At the beginning of her preface, Guenther identifies the culprits: those “who are happy to destroy a livable climate to gain more profit and power,” She later states “there are millions of other people, some of them running the world, who seem willing to destroy civilization … so that the fossil-fuel system can continue now.” And in the introduction, she outlines how the propaganda of the fossil-fuel industry manipulates us and U.S. politicians, especially Republicans but also Democrats. The book describes how to recognize this manipulation and proposes using language to fight back.
The first chapter offers a discussion of how different groups see climate change, including alarmists, doomers, and climate scientists. This section concludes with a proposal of how to properly discuss the problem of climate change with a view to ending the use of fossil fuels. The category of climate scientists in the middle of the chapter appeared out of place to me, as this is a profession, not an opinion, and the other groups covered are generally reacting to, not producing, the climate science.
The next five chapters focus on the major topics used to derail climate legislation, namely high costs, lower GDP growth, the growing emissions of China and India, the idea that innovation is the solution, and the false notion that resilience and adaptation will protect us from the perils of climate change.
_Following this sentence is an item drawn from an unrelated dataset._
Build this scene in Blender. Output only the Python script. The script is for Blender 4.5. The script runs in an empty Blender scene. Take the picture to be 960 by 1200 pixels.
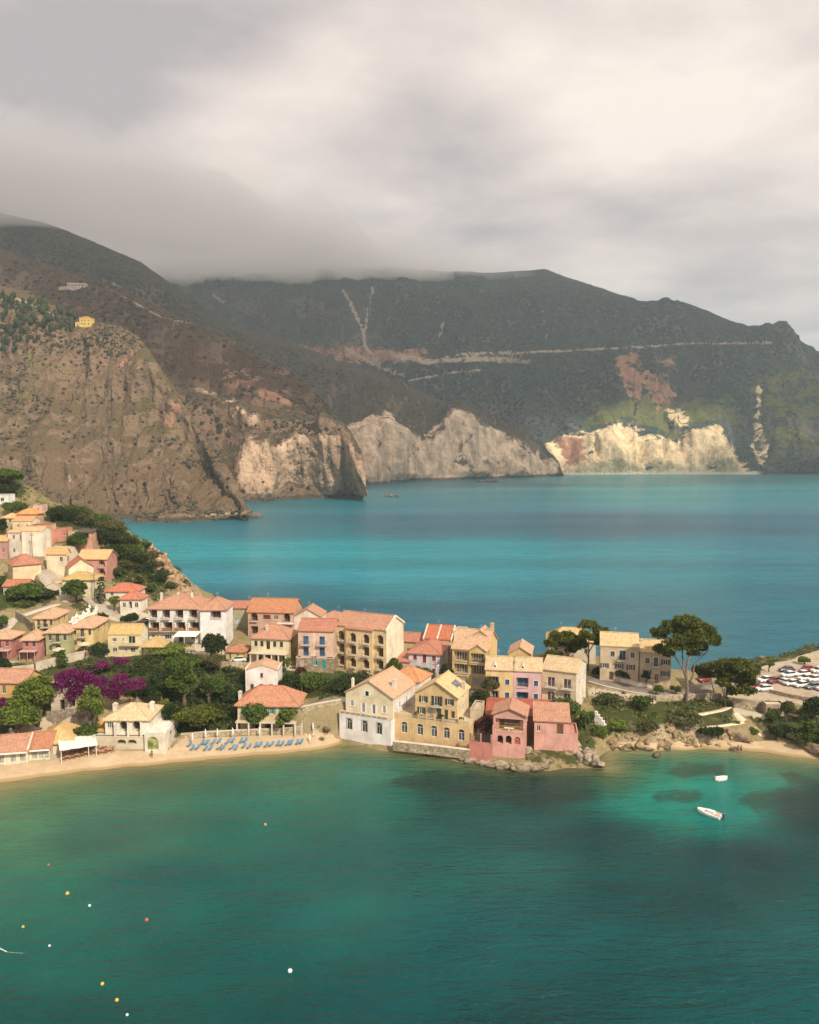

Guenther brings together, in a straightforward manner, how these complex issues are promoted and abused by the propaganda against effective climate policies.
I especially enjoyed the sections on cost and economics, some of it new to me. As a side note and pet peeve, however, I note that many of the economic studies on which Guenther relies seem to have been written without the aid of a climate scientist. I have always wondered how such studies can be written without a climate scientist being co-author, since climate scientists are the specialists who produce the projections on the impact of climate change. I was also skeptical of her doubts concerning carbon pricing. Living in Canada, I have seen what a political nightmare even a fee-and-dividend program like ours has been. Nevertheless, carbon pricing is still a recommended climate policy.
Also, there is more to the phrase “common but differentiated responsibilities” in the United Nations Framework Convention on Climate Change than appears in Chapter 4 of the book. I discussed the debates about the phrase during the early COP meetings in my Carbon Politics and the Failure of the Kyoto Protocol. Despite years of these high-level meetings on the meaning of this phrase, no agreement has been reached on the exact definition. The statement, though, has less importance now, since nations have simply moved past the ambiguity of this phrase.
The last section, consisting of only a few pages, may be the most important. Here an easy-to-grasp summary of the language to use in a variety of circumstances is presented, along with a call-to-arms to go out and use the language. To deal with climate change, you cannot be passive, and you cannot be silent. Words are powerful in this debate. We need to talk about climate change and the issues raised by climate denial with our family, friends, and co-workers, and Guenther teaches us how to do this.
Will similar language work with politicians? Guenther believes that it will. A fear of mine, though, is that if language, no matter how well designed, gained political traction, a tsunami of propaganda from the fossil fuel industry and the climate denial movement would drown it out. That said, we must try.
Overall, the message in The Language of Climate Politics needs to be heard. Choosing the right words and new phrases, and finding common ground, to discuss climate change are good steps to take.